The hip-hop film "Junction 48" represents Israel as a racist and violent state, but that did not stop the Tribeca Film Festival from honoring it. In fact, it probably helped.
The movie won its second award, Best International Narrative Feature at the festival Thursday in New York City. It won the Panorama Audience Award for best fiction film at the Berlin International Film Festival in February.
“Junction 48,” which stars mostly Palestinian actors, tells the story of an Arab rapper trying to carve out a career in the city of Lod. The film addresses anti-Arab bias in Israel and the relationship between music and politics.
The movie is unsubtle in its bashing of Israel -- likely the reason the Tribeca judges rewarded it.
Director Udi Aloni has made no secret of his negative views on Israel.

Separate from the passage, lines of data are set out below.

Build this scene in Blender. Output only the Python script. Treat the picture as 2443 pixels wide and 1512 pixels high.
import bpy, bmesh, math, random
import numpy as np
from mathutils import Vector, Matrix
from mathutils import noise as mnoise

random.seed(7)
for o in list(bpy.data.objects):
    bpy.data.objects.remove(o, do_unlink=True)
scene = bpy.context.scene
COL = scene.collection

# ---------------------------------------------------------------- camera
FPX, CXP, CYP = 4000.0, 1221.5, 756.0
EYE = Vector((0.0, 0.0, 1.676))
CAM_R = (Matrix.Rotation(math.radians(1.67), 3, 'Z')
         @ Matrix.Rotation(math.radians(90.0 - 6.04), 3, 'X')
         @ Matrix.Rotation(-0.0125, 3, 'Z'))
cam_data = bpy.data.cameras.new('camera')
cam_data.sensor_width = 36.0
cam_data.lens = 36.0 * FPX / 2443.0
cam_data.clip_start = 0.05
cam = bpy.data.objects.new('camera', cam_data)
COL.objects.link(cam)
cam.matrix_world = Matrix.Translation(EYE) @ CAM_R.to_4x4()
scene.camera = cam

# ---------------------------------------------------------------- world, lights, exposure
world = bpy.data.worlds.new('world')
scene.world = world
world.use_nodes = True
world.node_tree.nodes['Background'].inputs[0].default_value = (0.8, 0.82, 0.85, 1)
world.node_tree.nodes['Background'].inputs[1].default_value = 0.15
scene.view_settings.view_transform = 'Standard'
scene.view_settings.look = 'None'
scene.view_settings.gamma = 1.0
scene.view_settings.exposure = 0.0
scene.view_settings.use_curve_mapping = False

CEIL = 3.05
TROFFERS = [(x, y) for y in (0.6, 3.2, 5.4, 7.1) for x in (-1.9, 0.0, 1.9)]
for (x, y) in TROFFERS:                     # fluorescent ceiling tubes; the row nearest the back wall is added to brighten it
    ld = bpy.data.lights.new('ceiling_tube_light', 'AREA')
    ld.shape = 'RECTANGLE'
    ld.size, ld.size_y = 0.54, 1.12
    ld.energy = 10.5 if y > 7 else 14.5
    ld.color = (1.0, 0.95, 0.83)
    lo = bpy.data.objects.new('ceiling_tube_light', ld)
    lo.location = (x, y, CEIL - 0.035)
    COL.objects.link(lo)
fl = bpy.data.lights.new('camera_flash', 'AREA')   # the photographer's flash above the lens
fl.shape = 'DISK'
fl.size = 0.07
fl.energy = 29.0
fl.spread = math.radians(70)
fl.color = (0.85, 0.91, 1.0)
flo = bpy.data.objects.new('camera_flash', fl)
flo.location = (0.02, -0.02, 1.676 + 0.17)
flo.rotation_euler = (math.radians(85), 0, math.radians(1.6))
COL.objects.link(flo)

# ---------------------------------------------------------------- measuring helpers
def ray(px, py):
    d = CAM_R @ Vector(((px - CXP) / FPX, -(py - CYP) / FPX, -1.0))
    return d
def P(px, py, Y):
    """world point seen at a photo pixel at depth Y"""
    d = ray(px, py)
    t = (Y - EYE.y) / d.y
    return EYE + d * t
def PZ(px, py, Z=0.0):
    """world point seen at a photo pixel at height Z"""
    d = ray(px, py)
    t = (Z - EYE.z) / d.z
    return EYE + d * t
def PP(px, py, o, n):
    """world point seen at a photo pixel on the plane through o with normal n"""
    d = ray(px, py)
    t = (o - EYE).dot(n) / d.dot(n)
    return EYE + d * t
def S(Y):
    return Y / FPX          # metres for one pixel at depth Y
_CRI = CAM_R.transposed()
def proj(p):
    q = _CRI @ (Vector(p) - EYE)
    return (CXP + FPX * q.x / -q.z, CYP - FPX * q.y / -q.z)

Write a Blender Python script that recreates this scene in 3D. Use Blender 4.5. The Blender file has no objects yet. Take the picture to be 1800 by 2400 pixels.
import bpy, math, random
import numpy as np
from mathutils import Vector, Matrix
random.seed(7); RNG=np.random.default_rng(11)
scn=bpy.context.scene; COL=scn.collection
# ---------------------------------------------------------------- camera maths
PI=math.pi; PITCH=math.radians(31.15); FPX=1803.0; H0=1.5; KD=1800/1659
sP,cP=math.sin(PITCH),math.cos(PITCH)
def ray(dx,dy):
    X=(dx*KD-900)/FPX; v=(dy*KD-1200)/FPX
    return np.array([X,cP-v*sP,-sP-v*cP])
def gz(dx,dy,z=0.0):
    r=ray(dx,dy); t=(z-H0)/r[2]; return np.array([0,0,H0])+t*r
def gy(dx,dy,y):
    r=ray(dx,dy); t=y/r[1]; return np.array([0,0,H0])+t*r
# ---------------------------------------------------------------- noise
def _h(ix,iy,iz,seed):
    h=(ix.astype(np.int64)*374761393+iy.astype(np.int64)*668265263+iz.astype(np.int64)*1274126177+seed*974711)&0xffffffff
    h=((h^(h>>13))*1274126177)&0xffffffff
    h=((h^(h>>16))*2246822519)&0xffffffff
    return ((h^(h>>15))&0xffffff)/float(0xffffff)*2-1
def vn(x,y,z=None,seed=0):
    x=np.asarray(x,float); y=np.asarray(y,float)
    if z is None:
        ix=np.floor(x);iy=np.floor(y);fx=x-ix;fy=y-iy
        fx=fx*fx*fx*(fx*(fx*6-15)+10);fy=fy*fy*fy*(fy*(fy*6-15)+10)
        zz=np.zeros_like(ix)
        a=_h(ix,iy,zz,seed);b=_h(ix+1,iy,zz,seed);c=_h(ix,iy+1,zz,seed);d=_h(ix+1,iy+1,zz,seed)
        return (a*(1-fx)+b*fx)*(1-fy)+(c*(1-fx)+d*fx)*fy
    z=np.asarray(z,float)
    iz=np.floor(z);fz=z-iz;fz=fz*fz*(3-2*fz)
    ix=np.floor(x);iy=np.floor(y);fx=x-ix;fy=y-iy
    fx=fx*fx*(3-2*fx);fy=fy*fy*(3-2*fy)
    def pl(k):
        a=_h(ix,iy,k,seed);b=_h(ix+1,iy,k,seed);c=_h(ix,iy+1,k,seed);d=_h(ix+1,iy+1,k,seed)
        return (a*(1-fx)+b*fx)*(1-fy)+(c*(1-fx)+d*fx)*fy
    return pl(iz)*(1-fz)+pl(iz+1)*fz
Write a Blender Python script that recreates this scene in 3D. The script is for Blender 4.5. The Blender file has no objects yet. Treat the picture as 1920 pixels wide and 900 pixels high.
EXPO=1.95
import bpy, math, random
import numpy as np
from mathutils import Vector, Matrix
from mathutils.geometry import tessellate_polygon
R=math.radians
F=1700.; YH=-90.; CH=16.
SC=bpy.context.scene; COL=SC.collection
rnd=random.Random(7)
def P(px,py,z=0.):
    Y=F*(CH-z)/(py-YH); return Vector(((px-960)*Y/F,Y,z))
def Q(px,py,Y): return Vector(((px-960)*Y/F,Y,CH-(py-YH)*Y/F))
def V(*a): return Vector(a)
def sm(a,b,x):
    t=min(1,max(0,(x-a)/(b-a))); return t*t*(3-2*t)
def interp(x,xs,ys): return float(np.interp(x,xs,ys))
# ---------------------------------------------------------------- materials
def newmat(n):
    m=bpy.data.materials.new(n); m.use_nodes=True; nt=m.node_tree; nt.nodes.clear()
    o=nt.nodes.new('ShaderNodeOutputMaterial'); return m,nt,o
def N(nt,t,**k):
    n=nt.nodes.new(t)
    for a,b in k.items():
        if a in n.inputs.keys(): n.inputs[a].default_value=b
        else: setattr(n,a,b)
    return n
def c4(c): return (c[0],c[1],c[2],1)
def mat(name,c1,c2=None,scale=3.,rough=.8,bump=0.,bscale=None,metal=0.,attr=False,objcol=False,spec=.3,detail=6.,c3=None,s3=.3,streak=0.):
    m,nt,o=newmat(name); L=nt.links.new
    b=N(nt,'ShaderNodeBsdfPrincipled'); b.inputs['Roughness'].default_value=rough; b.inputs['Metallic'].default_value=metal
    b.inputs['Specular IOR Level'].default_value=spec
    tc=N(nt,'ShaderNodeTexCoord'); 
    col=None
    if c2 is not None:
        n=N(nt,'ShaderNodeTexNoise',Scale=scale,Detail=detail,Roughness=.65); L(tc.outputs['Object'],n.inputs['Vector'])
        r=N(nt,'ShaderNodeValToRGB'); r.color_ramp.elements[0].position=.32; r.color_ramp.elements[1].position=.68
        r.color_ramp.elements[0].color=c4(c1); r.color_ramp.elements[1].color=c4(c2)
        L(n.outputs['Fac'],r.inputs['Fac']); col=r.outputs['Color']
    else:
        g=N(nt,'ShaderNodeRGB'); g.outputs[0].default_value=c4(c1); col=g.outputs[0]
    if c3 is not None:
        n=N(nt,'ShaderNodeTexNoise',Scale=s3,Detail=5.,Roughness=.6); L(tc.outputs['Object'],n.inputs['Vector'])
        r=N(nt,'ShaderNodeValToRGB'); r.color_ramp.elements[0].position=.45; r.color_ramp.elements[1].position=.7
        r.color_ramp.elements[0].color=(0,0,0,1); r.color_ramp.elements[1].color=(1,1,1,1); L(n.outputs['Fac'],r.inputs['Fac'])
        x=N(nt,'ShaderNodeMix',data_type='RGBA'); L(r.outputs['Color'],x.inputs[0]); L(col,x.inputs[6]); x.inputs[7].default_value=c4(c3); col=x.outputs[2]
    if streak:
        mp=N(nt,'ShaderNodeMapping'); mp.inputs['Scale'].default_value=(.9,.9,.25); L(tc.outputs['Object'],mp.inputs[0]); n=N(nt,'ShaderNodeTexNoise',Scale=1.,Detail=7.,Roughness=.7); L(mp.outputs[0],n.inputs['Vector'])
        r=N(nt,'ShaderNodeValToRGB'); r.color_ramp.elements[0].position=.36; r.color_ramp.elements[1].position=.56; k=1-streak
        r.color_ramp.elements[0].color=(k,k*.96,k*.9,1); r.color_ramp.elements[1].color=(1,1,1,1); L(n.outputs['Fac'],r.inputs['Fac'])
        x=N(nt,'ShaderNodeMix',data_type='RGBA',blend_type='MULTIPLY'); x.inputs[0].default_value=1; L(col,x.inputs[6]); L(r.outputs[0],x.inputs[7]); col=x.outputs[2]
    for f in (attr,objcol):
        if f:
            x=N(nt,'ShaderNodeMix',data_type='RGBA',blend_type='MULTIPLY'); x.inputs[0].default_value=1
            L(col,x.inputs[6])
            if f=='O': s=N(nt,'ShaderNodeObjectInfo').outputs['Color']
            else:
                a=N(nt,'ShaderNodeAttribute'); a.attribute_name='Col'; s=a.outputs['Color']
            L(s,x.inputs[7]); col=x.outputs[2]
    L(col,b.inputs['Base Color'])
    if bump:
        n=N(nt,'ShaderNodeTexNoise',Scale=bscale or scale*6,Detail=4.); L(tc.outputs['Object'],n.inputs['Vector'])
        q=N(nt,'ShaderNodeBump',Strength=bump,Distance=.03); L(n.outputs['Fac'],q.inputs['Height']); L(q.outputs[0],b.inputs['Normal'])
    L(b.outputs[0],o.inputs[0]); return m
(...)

He remarked that Germany should not supply submarines to Israel given its “fascist” government.
Aloni said he was against Israel’s government, not the state itself and argued that Prime Minister Benjamin Netanyahu spreads hatred.
The government’s racial segregation tops that of South Africa’s apartheid, the film director said.
A country that included both Palestinians and Israeli Jews “would liberate Israel from Zionism,” Aloni told Yedioth Achronoth in a 2010 interview.
“Instead of the dream of a Jewish state, we need to broaden this dream to Jews and Palestinians,” he commented.
Israel “is like Pakistan, which was founded by secular Muslims but gradually became a Taliban state as they lost control of power,” Aloni went on. “The same thing is happening in Israel.”
However, Pakistan is not surrounded by states sworn to wipe it off the map. Practitioners of Pakistan’s majority faith are not called apes and smeared with blood libel. Whatever Pakistan’s many problems, indiscriminate rocket attacks on residential neighborhoods is not one of them.
Israeli Culture and Sports Minister Miri Regev pushed back saying Aloni’s statements are “the ultimate proof that artists who undermine the country, who smear it and attack its legitimacy should not be funded at the taxpayer’s expense.”
“Junction 48” will be screened on Sunday in Manhattan at the Regal Cinemas Battery Park 11.
Actress Samar Qupty remarked, "It's still a revolutionary movie because it doesn't talk about the way we Palestinians are usually represented in the world.”
"We are representing ourselves by the new generation without trying to prove anything to anyone, with our 'goods' and 'bads'," she told Reuters.